Airbnb: Not good for the neighbourhood?

Airbnb might be great for travelers, but according to research by assistant professor of urban planning David Wachsmuth, BA’04, the popular short-term rental company is damaging the availability of affordable housing in several major cities.

Story by Sylvain Comeau

February 2018

Since its debut in 2008, short-term rental company Airbnb has developed a huge web presence, operating in 65,000 cities and 191 countries. In under 10 years, it has become a multi-billion dollar phenomenon, one with which governments and local residents are still trying to come to grips. Since the beginning of last year, assistant professor of urban planning David Wachsmuth, BA’04, McGill’s Canada Research Chair in Urban Governance, has led a research team looking at the impact of Airbnb.

Last August, they released a report about Canada’s three largest metropolitan regions (Montreal, Toronto and Vancouver). In January, they released their follow-up report, on the world’s third largest Airbnb market, New York City. They are currently looking at a group of Airbnb’s international markets.

The McGill News spoke to Wachsmuth about some of his group’s findings so far.

What were the similarities and differences in your results, when you compare the Canadian cities and New York?

We are looking at the impact of short-term rentals on long-term housing. We have found that the increase in Airbnb activity has made housing scarcer for residents. We are also trying to look at the market for short-term rentals, particularly who is earning the money. On both of those questions, we found a lot of consistency [in our results]. In pretty much every city we’ve looked at, roughly 10 per cent of the Airbnb hosts earned about half of all the revenue. That’s what surprised us the most.

When it comes to home sharing, most people picture something like this: You’re away for the weekend and you rent a room or home while you are away. In fact, that represents a very small percentage of the activity on the Airbnb platform. The real money is being earned by commercial operators, with something similar to a hotel.

Some people have become a kind of Airbnb tycoon?

Right. Looking at the example of Montreal, there is an operator on Airbnb with more than 100 listings, earning millions of dollars per year. This is dramatically different from the notion of renting out a spare room for the weekend, which was the original idea for the platform. And the commercial operators represent the fastest-growing segment of this market.

One of the conclusions of your study on Canadian markets was that Airbnb activity has removed over three per cent of housing units available for locals. How did this occur?

For example, up to December 2017, there were about 5,000 Airbnb listings in Montreal. Among the ones we call “frequently rented” — so that they have likely been removed from the long-term housing market — the number was 4,000. And we saw similar patterns in the other Canadian cities. If a property is being rented out for 300 nights per year, that used to be a place where someone could live. That reduces the amount of housing available for local residents.

So the commercial operators are landlords who own rental apartments, but decided that it’s more profitable to rent them out to visitors on a short-term basis?

Yes, residential landlords who either evict their tenants or, when a tenant leaves, start using that apartment for short-term rentals. Unless regulation is put in place to slow down this activity, we are likely to see more housing lost in the next couple of years — to a percentage higher than the three per cent figure that we observed.

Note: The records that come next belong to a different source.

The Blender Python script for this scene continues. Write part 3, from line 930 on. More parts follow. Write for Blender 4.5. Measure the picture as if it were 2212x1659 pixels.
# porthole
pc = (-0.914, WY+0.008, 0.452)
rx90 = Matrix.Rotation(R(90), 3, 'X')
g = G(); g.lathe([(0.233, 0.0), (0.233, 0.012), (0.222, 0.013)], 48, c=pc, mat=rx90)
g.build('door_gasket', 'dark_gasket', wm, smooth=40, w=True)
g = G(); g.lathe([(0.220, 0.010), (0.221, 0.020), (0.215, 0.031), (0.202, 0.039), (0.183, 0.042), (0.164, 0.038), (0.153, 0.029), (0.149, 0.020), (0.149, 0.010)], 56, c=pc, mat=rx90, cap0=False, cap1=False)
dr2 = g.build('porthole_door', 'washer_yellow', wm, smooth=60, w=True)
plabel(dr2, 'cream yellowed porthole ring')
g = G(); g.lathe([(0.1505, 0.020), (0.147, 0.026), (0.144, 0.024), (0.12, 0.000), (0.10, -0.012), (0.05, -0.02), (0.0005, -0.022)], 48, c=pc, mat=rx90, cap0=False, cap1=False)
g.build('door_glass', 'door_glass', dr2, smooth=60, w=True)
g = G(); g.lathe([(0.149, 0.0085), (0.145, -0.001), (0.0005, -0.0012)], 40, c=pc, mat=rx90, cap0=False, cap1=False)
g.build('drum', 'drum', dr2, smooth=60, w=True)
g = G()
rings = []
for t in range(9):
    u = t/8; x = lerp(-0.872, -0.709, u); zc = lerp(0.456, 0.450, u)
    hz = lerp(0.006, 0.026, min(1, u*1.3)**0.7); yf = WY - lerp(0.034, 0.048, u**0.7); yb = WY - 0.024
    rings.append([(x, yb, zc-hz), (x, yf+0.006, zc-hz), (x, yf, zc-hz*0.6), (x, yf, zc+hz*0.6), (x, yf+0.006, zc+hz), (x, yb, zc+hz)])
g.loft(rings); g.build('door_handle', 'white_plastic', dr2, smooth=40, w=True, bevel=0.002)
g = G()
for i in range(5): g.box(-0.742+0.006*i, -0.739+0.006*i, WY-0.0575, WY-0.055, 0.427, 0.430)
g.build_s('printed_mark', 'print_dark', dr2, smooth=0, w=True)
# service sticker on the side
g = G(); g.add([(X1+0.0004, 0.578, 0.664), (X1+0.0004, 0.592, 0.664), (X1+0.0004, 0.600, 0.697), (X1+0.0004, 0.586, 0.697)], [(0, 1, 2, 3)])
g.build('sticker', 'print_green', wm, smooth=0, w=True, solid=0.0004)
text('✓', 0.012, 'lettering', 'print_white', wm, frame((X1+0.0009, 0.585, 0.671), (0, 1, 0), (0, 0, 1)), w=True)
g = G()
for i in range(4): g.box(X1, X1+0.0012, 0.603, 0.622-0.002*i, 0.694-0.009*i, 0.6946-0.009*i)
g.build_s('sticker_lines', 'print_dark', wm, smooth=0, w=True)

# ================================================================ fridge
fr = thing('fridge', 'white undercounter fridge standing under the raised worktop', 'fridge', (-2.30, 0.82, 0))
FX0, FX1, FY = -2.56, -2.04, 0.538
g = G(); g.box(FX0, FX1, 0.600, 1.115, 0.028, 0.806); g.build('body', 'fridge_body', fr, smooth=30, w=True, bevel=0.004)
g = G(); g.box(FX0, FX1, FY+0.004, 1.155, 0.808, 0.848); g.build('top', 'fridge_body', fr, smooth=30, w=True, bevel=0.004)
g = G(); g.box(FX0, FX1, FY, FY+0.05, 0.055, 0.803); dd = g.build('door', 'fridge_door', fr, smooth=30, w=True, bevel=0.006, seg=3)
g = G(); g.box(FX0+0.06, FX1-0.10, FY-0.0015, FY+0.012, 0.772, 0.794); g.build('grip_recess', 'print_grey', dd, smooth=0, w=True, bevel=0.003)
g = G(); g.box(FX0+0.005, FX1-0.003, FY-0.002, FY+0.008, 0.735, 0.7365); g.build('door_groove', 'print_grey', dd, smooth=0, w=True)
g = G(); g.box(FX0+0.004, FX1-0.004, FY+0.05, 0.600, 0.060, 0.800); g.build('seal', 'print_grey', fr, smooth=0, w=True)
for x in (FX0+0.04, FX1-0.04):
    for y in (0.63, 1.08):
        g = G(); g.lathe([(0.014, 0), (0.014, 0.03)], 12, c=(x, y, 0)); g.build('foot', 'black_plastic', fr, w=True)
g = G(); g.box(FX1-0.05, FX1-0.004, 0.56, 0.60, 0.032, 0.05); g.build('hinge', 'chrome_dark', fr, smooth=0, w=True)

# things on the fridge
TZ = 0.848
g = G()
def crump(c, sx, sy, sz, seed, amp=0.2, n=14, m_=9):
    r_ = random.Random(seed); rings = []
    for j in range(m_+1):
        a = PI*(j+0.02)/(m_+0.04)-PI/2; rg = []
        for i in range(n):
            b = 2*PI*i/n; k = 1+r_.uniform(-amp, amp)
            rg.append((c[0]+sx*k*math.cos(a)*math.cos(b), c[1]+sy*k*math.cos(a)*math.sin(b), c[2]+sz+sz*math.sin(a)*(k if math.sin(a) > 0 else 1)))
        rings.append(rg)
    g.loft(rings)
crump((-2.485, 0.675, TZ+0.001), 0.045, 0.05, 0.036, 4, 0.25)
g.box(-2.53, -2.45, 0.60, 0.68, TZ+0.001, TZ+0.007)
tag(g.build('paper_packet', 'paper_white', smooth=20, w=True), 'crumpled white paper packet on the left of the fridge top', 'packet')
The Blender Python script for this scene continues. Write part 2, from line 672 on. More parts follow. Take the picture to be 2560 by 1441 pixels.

Is this contributing to homelessness in Canadian and American cities?

Homelessness is ultimately the result of a shortage of affordable housing, for people at the bottom end of the income spectrum. Our research, and that of other academics, shows that Airbnb is aggravating those problems.

Affordability and availability are interconnected?

If you reduce the supply of housing available for long-term residents, you’re bidding up the price of housing. With lower supply but the same demand, prices will rise. Another factor is that you increase the economic value of homes when you make it easy for someone to rent out their basement, for example, on a short-term basis. That, in term, increases housing prices.

As part of your reports, your team issued regulatory recommendations. Is there any evidence that these are being adopted?

Toronto regulations that were passed in December look pretty similar to what we recommended. The big paradigm is restricting short-term rentals to residents, not large scale commercial operators. Both Toronto and Vancouver are moving in that direction. Another one is to place limits on the number of nights per year [that you are allowed to rent out]. But the trickiest part, which I don’t think anyone in Canada has been able to pull off, is to get Airbnb and its competitors to enforce these regulations on their platforms. That’s the tough part, but I hope cities will keep pushing for it.